As for the future: "I believe we will be able to develop
our own South Latin American music...This is already happening. A
new Latin American type of expression exists and is paving the
way for further new ideas." Mojotoro draws upon
the full range of South American musics: tango, folk, candina
music, candombe, the milonga music of the La Pampa province...

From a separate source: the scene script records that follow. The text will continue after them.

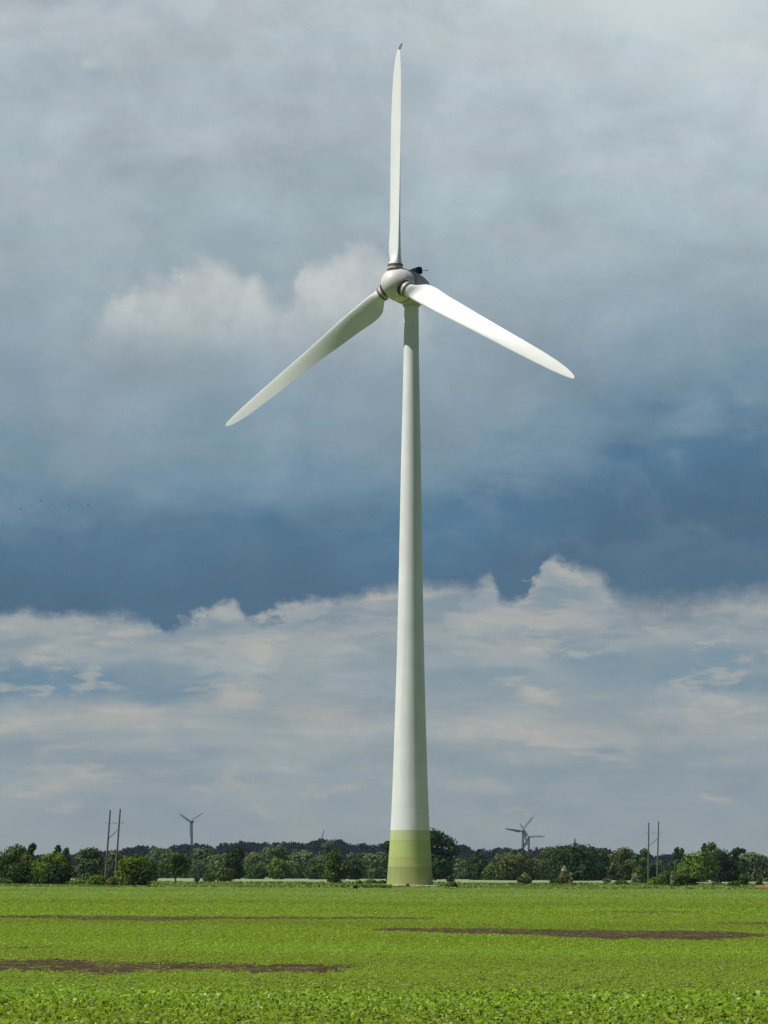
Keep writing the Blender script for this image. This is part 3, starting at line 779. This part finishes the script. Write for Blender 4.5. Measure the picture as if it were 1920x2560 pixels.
# name, px, top, width, D, palette, label, group, extras
TREES = [
    ('broadleaf_tree', 34, 2111, 96, 470, 'mid', 'broad round-topped green tree at the left edge of the photo', GL, dict(bole=.04, lobes=9)),
    ('broadleaf_tree', 84, 2107, 44, 505, 'dark', 'tall dark tree pointing up behind the left edge thicket', GL, dict(bole=.1)),
    ('broadleaf_tree', 80, 2134, 66, 455, 'olive', 'dull olive tree in front of the tall dark tree at left', GL, dict(bole=.03)),
    ('broadleaf_tree', 128, 2131, 92, 442, 'bright', 'yellow-green tree with deep shaded foot, right end of the left thicket', GL, dict(bole=.02, lobes=9)),
    ('broadleaf_tree', 146, 2114, 34, 600, 'dark', 'small dark tree top just behind the yellow-green tree at left', GL, {}),
    ('broadleaf_tree', 168, 2119, 30, 640, 'dark', 'narrow dark tree between yellow-green thicket tree and grey-green tree', GL, {}),
    ('broadleaf_tree', 222, 2117, 76, 610, 'grey', 'tall grey-green tree just left of the left twin pole frame', GL, dict(bole=.05, lobes=9, topl=[(-.2, .93, .12), (.25, .93, .12)])),
    ('broadleaf_tree', 274, 2126, 62, 800, 'grey', 'dull grey tree standing behind the left twin pole frame', GM, dict(bole=.06)),
    ('broadleaf_tree', 376, 2148, 60, 640, 'mid', 'low green tree just behind the bright bush right of the poles', GM, dict(bole=.05)),
    ('broadleaf_tree', 412, 2120, 96, 1180, 'grey', 'wide pale grey-green tree right of the bright bush', GM, dict(bole=.05)),
    ('leaning_tree', 446, 2130, 64, 640, 'mid', 'dark tree on a long leaning bare trunk left of centre', GM, dict(bole=.34, lean=.22)),
    ('broadleaf_tree', 503, 2117, 84, 1240, 'grey', 'pale grey-green tree below and right of the distant turbine', GM, dict(bole=.05)),
    ('broadleaf_tree', 548, 2133, 56, 1100, 'pale', 'low pale tree between grey-green tree and tall dark tree', GM, dict(bole=.05)),
    ('broadleaf_tree', 586, 2113, 60, 980, 'dark', 'tall dark tree with lighter top in the middle of the left line', GM, dict(bole=.05, lobes=9)),
    ('broadleaf_tree', 642, 2158, 72, 1050, 'mid', 'low spreading tree right of the tall dark tree', GM, dict(bole=.08)),
    ('broadleaf_tree', 640, 2128, 66, 1250, 'pale', 'pale tree behind the low spreading tree', GM, dict(bole=.05)),
    ('broadleaf_tree', 694, 2111, 86, 1220, 'grey', 'broad domed grey-green tree under the ridge', GM, dict(bole=.05, lobes=9)),
    ('broadleaf_tree', 696, 2143, 48, 1010, 'bright', 'round yellow-green tree in front of the domed grey-green one', GM, dict(bole=.06)),
    ('broadleaf_tree', 756, 2125, 76, 1160, 'pale', 'pale round-headed tree left of the tree at the ridge top', GM, dict(bole=.05)),
    ('broadleaf_tree', 786, 2150, 54, 1020, 'mid', 'low green tree left of the dark bush that narrows downward', GM, dict(bole=.05)),
    ('broadleaf_tree', 818, 2101, 62, 1150, 'grey', 'tallest grey tree reaching the ridge top left of the tower', GM, dict(bole=.05, lobes=9)),
    ('tall_bush', 843, 2127, 66, 590, 'mid', 'tall dark green bush narrowing to its foot, left of the tower', GM, dict(bole=.06, lobes=10)),
    ('broadleaf_tree', 884, 2146, 50, 1000, 'dark', 'small dark tree just right of the narrowing bush', GM, dict(bole=.05)),
    ('broadleaf_tree', 906, 2128, 76, 1240, 'grey', 'dim grey-green tree left of the tower, behind the small dark tree', GM, dict(bole=.05)),
    ('broadleaf_tree', 943, 2131, 60, 1150, 'pale', 'pale grey-green tree nearest the tower on its left', GM, dict(bole=.05)),
    ('broadleaf_tree', 974, 2102, 40, 760, 'dark', 'dark green tree half hidden by the left side of the tower base', GM, dict(bole=.04)),
    ('broadleaf_tree', 1088, 2071, 84, 900, 'dark', 'tall dark tree beside the right side of the green tower base', GR, dict(bole=.05, lobes=12, topl=[(-.12, .96, .16), (.30, .84, .12)])),
    ('broadleaf_tree', 1152, 2142, 72, 1150, 'grey', 'low grey-green tree right of the tall dark tree by the tower', GR, dict(bole=.05)),
    ('broadleaf_tree', 1198, 2131, 58, 1000, 'dark', 'dark upright tree below and left of the crossing turbines', GR, dict(bole=.04)),
    ('broadleaf_tree', 1234, 2156, 58, 980, 'mid', 'low dark green tree joined to the dark upright tree', GR, dict(bole=.04)),
    ('broadleaf_tree', 1290, 2126, 94, 960, 'olive', 'domed tree with pale top right below the crossing turbines', GR, dict(bole=.04, lobes=10)),
    ('broadleaf_tree', 1340, 2144, 62, 1020, 'pale', 'pale green tree between the domed tree and the olive tree', GR, dict(bole=.05)),
    ('broadleaf_tree', 1380, 2115, 80, 980, 'olive', 'tall olive tree left of the biggest dark tree', GR, dict(bole=.04, lobes=9)),
    ('broadleaf_tree', 1436, 2109, 112, 940, 'dark', 'biggest dark bluish tree of the right line, under the spire', GR, dict(bole=.03, lobes=12)),
    ('broadleaf_tree', 1488, 2124, 64, 1000, 'dark', 'dark tree sloping down from the biggest dark tree', GR, dict(bole=.04)),
    ('broadleaf_tree', 1526, 2134, 72, 1060, 'pale', 'pale green tree right of the dark trees', GR, dict(bole=.04)),
    ('broadleaf_tree', 1563, 2118, 60, 1000, 'olive', 'rounded olive tree left of the right twin pole frame', GR, dict(bole=.04)),
    ('broadleaf_tree', 1604, 2121, 42, 960, 'mid', 'small round-topped tree touching the right twin pole frame', GR, dict(bole=.04)),
    ('broadleaf_tree', 1628, 2158, 56, 940, 'dark', 'low dark tree behind the feet of the right poles', GR, dict(bole=.04)),
    ('pointed_tree', 1690, 2119, 26, 1500, 'dark', 'left narrow bluish pointed tree of the far pair right of the poles', GR, dict(bole=.04)),
    ('pointed_tree', 1704, 2121, 20, 1500, 'dark', 'right narrow bluish tree of the far pair right of the poles', GR, dict(bole=.04)),
    ('broadleaf_tree', 1738, 2127, 92, 820, 'bright', 'bright green domed tree right of the right twin pole frame', GR, dict(bole=.03, lobes=10)),
    ('pointed_tree', 1759, 2110, 18, 1050, 'dark', 'thin dark spire-shaped tree behind the bright domed tree', GR, {}),
    ('broadleaf_tree', 1780, 2104, 44, 900, 'olive', 'tall olive tree with pointed top, highest at right', GR, dict(bole=.04)),
    ('broadleaf_tree', 1806, 2123, 88, 860, 'dark', 'broad dark tree right of the pointed olive tree', GR, dict(bole=.03, lobes=10)),
    ('broadleaf_tree', 1842, 2117, 44, 880, 'dark', 'dark square-shouldered tree ending the dark group at right', GR, dict(bole=.03, topl=[(.25, .95, .14)])),
    ('broadleaf_tree', 1898, 2130, 104, 900, 'grey', 'soft grey-green tree at the right edge of the photo', GR, dict(bole=.03, lobes=10)),
]
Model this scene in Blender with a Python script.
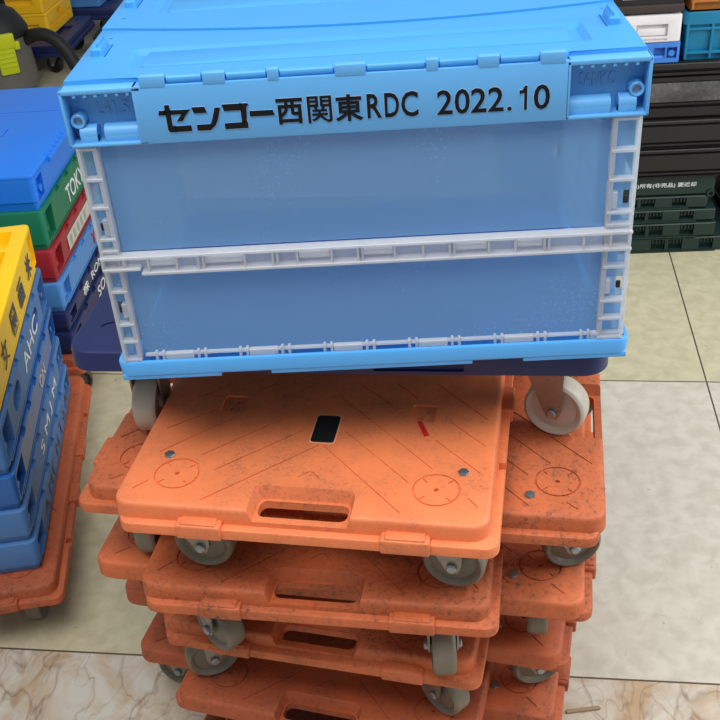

The candombe is a particularly vital element in this
"cultural symbiosis". The candombe rhythm originated in
Africa and was brought to South America during colonial times,
continuing to thrive in Uruguay. Its rediscovery by "tango
nuevo" musicians has encouraged a new freedom of expression
in the music, its "open" rhythms lending a terrific
drive to the title track here. Of the tango itself, so often
stilted in the hands of European interpreters, Saluzzi says:
"The tango is far more complex than jazz. In the real
artistic tango, which is kind of loose and permits free
interpretation, it is not enough to know the technical part, the
chords, the scales, etcetera, because it needs a totally
different expression, less aggressive, far more artistic. The
tango is something much more pure and complicated".
Saluzzi's earlier ECM albums, the solo Kultrum and Andina
(ECM 1251 and 1375) and the quartet recording Once upon a
Time...Far Away in the South (ECM 1309) were all, in varying
degree, wistful reflections upon Argentina from distance. Mojotoro,
Dino's family album, is firmly rooted in the soil from which his
inspiration springs. It is a warm, outgoing record.